Coordinated Multisource Maintenance on Demand (CMMD)
Abstract
This effort develops the capability for integrated supply chain logistics and mission supportability through the use of advanced, on-demand, maintenance planning and scheduling technology. This has applications to a variety of Space Exploration mission scenarios for Crew Exploration Vehicle (CEV) and other Constellation systems including fleets of unmanned and manned vehicles and robotic probes. CMMD will help NASA address situations in which achieving mission goals requires balancing between multiple sources of demands, both operational and maintenance, on available resources.
Goals and Objectives
Research and exploration operations in space require planning and scheduling a broad range of different activities. Examples include crew activities, scientific tasks, spacecraft command and control, and tasking of robots. Each of these activities has very different characteristics, and will likely be managed using separate software systems. However, they all also interact with maintenance activities. Integration and coordination among all the software systems is essential. Otherwise, it becomes very difficult to adapt maintenance schedules to other activities and to adapt those other activities’ schedules to critical maintenance considerations.

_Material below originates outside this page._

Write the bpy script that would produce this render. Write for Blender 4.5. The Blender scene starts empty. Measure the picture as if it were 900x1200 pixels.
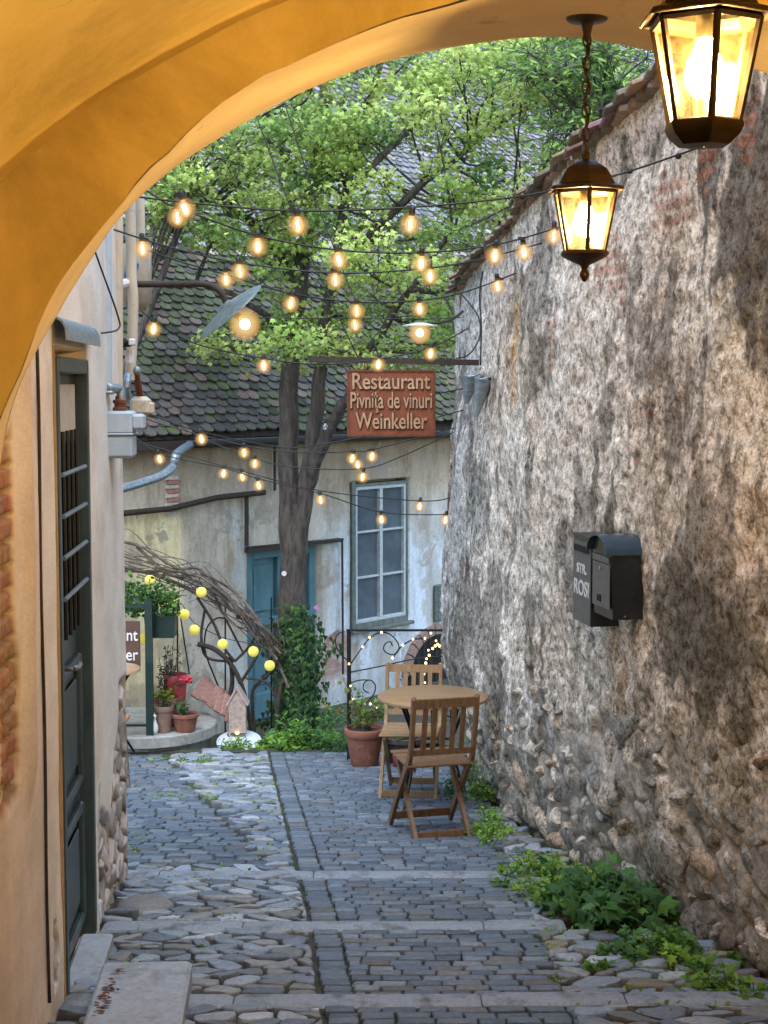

In addition to scheduling maintenance activities, it is also necessary to alert crewmembers to potential problems that cannot be immediately corrected, so they can work around problems as needed and avoid using equipment in ways that would be unsafe. This communication must take into account the urgency of the problem, to avoid inundating the crew with minutia that might distract them from more pressing problems.
The CMMD technology has impact at many levels, influencing the design of equipment (hardware and software to monitor and communicate status), robots (ability to perform inspections and suggest maintenance), information and knowledge bases both for maintaining information about various components and sub-components and for recording their health status, and planning and scheduling systems used throughout the mission (integration into a distributed collaborative system).
Relation of Goals and Objectives to Human & Robotic Technology
In the future, manned space exploration teams will be supported by a large cadre of partly- (but not necessarily fully-) interchangeable mobile manned and robotic devices. In that environment, maintenance demands will stem from multiple competing sources which need to be reconciled. These competing sources include: (1) prognostic drivers from Integrated Vehicle Health Monitoring systems producing proactive condition-based "maintain me" demands, (2) maintenance management systems tracking usage and producing scheduled maintenance demands, (3) unscheduled maintenance demands resulting from any trouble reports entered by human observers of conditions missed by the IVHM system, and (4) implicit maintenance demands resulting from mission plans which require assignment of vehicular/robotic assets and consequently require assurance of the assigned assets' fitness for the intended tasks.
Our approach balances the concerns driving competing demands for maintenance within and across assets. It does so via a task planning and scheduling system for vehicle maintenance that manages communications between operations scheduling and maintenance scheduling systems. The result is a distributed collaborative system in which planning and scheduling of maintenance for assets is driven by the needs of the operational activities. By assuring that
maintenance is coordinated with operational requirements; our system simultaneously optimizes operational readiness and effectiveness while reducing sustained engineering costs.
Technical Challenges
The effort extends a previously-proven technology base by adding three new abilities:
- Mixed-initiative planning via enhanced interfaces for controlling reasoning by giving guidance on priorities
- Minimally-disruptive repair of plans and schedule, in the face of changing situations
- Coordination of planning and scheduling processes
Impact on Exploration and Overall Long-Term Use
The capabilities resulting from this effort will make space operations much more
- Safe, by ensuring regular maintenance and inspection, by ensuring that maintenance doesn't interfere with critical activities, and prioritizing maintenance to make sure that critical equipment is working when it is needed.
- Affordable, by allowing maintenance and other activities to be automated, reducing the need for humans to construct schedules.
- Effective, by minimizing the impact of maintenance schedules on other mission activities.